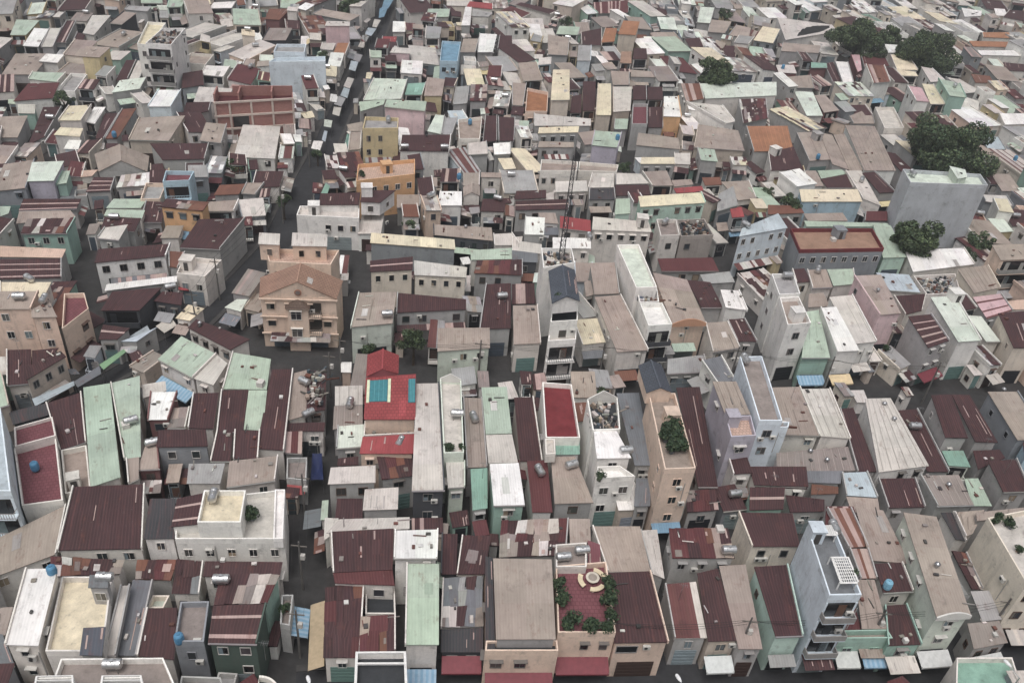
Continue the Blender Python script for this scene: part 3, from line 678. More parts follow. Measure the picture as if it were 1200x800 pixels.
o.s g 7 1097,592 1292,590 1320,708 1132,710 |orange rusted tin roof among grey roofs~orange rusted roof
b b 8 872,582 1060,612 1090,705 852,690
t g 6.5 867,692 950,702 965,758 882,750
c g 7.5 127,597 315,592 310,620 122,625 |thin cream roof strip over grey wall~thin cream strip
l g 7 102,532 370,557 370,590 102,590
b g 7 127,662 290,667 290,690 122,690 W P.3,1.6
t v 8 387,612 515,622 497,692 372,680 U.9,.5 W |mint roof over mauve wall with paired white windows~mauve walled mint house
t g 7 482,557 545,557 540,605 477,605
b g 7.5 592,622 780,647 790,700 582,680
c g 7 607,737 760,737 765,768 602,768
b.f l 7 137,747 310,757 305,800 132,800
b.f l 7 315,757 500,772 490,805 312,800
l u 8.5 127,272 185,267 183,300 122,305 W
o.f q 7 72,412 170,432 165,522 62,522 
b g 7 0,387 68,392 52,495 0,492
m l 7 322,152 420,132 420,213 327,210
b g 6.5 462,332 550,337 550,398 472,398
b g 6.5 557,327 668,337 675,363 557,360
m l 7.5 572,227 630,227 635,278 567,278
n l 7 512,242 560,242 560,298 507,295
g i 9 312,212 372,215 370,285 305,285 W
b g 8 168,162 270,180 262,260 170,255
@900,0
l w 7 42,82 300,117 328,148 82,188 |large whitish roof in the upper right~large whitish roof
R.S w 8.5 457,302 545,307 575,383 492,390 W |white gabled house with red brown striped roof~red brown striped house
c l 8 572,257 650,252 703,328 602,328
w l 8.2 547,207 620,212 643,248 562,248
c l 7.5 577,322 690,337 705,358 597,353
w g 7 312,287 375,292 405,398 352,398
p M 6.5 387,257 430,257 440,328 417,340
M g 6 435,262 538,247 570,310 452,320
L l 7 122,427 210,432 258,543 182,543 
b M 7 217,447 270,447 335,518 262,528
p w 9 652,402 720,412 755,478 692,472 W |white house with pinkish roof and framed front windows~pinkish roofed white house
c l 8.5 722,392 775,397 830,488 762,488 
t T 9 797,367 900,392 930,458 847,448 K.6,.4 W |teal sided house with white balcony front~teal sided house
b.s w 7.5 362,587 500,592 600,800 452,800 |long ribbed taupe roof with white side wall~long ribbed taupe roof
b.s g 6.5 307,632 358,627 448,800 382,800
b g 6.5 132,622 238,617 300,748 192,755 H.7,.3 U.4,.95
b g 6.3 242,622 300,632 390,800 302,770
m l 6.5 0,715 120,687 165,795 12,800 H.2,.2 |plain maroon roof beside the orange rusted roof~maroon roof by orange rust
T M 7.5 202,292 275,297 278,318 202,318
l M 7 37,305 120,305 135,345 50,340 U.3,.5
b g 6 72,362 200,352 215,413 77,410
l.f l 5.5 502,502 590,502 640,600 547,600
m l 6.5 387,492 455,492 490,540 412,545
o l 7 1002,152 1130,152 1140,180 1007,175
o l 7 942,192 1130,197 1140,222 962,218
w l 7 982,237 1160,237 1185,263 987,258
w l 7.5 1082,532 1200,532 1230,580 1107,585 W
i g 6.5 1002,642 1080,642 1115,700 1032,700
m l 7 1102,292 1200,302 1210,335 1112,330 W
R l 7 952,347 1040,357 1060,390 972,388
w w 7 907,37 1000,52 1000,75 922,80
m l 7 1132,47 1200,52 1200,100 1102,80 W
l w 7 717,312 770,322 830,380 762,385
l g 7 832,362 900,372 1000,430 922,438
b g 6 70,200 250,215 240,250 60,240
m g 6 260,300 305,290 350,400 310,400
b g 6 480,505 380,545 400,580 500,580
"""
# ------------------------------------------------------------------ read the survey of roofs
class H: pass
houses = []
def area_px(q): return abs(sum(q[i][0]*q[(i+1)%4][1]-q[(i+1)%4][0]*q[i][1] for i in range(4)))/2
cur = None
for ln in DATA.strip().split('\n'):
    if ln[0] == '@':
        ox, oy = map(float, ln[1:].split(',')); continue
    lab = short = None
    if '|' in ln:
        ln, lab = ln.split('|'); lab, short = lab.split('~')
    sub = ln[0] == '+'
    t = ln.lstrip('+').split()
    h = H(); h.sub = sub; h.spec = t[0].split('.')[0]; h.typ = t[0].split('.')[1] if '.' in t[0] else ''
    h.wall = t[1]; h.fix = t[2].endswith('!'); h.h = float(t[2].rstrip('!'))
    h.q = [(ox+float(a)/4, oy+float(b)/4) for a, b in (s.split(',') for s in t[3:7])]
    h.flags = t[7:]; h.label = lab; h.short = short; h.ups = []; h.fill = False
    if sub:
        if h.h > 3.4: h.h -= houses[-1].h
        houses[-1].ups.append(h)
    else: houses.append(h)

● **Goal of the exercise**
Reproduce the listing exactly. Leave its pictures out.

● **Correct output**
Continue the Blender Python script for this scene: part 3, from line 678. More parts follow. Measure the picture as if it were 1200x800 pixels.
o.s g 7 1097,592 1292,590 1320,708 1132,710 |orange rusted tin roof among grey roofs~orange rusted roof
b b 8 872,582 1060,612 1090,705 852,690
t g 6.5 867,692 950,702 965,758 882,750
c g 7.5 127,597 315,592 310,620 122,625 |thin cream roof strip over grey wall~thin cream strip
l g 7 102,532 370,557 370,590 102,590
b g 7 127,662 290,667 290,690 122,690 W P.3,1.6
t v 8 387,612 515,622 497,692 372,680 U.9,.5 W |mint roof over mauve wall with paired white windows~mauve walled mint house
t g 7 482,557 545,557 540,605 477,605
b g 7.5 592,622 780,647 790,700 582,680
c g 7 607,737 760,737 765,768 602,768
b.f l 7 137,747 310,757 305,800 132,800
b.f l 7 315,757 500,772 490,805 312,800
l u 8.5 127,272 185,267 183,300 122,305 W
o.f q 7 72,412 170,432 165,522 62,522 
b g 7 0,387 68,392 52,495 0,492
m l 7 322,152 420,132 420,213 327,210
b g 6.5 462,332 550,337 550,398 472,398
b g 6.5 557,327 668,337 675,363 557,360
m l 7.5 572,227 630,227 635,278 567,278
n l 7 512,242 560,242 560,298 507,295
g i 9 312,212 372,215 370,285 305,285 W
b g 8 168,162 270,180 262,260 170,255
@900,0
l w 7 42,82 300,117 328,148 82,188 |large whitish roof in the upper right~large whitish roof
R.S w 8.5 457,302 545,307 575,383 492,390 W |white gabled house with red brown striped roof~red brown striped house
c l 8 572,257 650,252 703,328 602,328
w l 8.2 547,207 620,212 643,248 562,248
c l 7.5 577,322 690,337 705,358 597,353
w g 7 312,287 375,292 405,398 352,398
p M 6.5 387,257 430,257 440,328 417,340
M g 6 435,262 538,247 570,310 452,320
L l 7 122,427 210,432 258,543 182,543 
b M 7 217,447 270,447 335,518 262,528
p w 9 652,402 720,412 755,478 692,472 W |white house with pinkish roof and framed front windows~pinkish roofed white house
c l 8.5 722,392 775,397 830,488 762,488 
t T 9 797,367 900,392 930,458 847,448 K.6,.4 W |teal sided house with white balcony front~teal sided house
b.s w 7.5 362,587 500,592 600,800 452,800 |long ribbed taupe roof with white side wall~long ribbed taupe roof
b.s g 6.5 307,632 358,627 448,800 382,800
b g 6.5 132,622 238,617 300,748 192,755 H.7,.3 U.4,.95
b g 6.3 242,622 300,632 390,800 302,770
m l 6.5 0,715 120,687 165,795 12,800 H.2,.2 |plain maroon roof beside the orange rusted roof~maroon roof by orange rust
T M 7.5 202,292 275,297 278,318 202,318
l M 7 37,305 120,305 135,345 50,340 U.3,.5
b g 6 72,362 200,352 215,413 77,410
l.f l 5.5 502,502 590,502 640,600 547,600
m l 6.5 387,492 455,492 490,540 412,545
o l 7 1002,152 1130,152 1140,180 1007,175
o l 7 942,192 1130,197 1140,222 962,218
w l 7 982,237 1160,237 1185,263 987,258
w l 7.5 1082,532 1200,532 1230,580 1107,585 W
i g 6.5 1002,642 1080,642 1115,700 1032,700
m l 7 1102,292 1200,302 1210,335 1112,330 W
R l 7 952,347 1040,357 1060,390 972,388
w w 7 907,37 1000,52 1000,75 922,80
m l 7 1132,47 1200,52 1200,100 1102,80 W
l w 7 717,312 770,322 830,380 762,385
l g 7 832,362 900,372 1000,430 922,438
b g 6 70,200 250,215 240,250 60,240
m g 6 260,300 305,290 350,400 310,400
b g 6 480,505 380,545 400,580 500,580
"""
# ------------------------------------------------------------------ read the survey of roofs
class H: pass
houses = []
def area_px(q): return abs(sum(q[i][0]*q[(i+1)%4][1]-q[(i+1)%4][0]*q[i][1] for i in range(4)))/2
cur = None
for ln in DATA.strip().split('\n'):
    if ln[0] == '@':
        ox, oy = map(float, ln[1:].split(',')); continue
    lab = short = None
    if '|' in ln:
        ln, lab = ln.split('|'); lab, short = lab.split('~')
    sub = ln[0] == '+'
    t = ln.lstrip('+').split()
    h = H(); h.sub = sub; h.spec = t[0].split('.')[0]; h.typ = t[0].split('.')[1] if '.' in t[0] else ''
    h.wall = t[1]; h.fix = t[2].endswith('!'); h.h = float(t[2].rstrip('!'))
    h.q = [(ox+float(a)/4, oy+float(b)/4) for a, b in (s.split(',') for s in t[3:7])]
    h.flags = t[7:]; h.label = lab; h.short = short; h.ups = []; h.fill = False
    if sub:
        if h.h > 3.4: h.h -= houses[-1].h
        houses[-1].ups.append(h)
    else: houses.append(h)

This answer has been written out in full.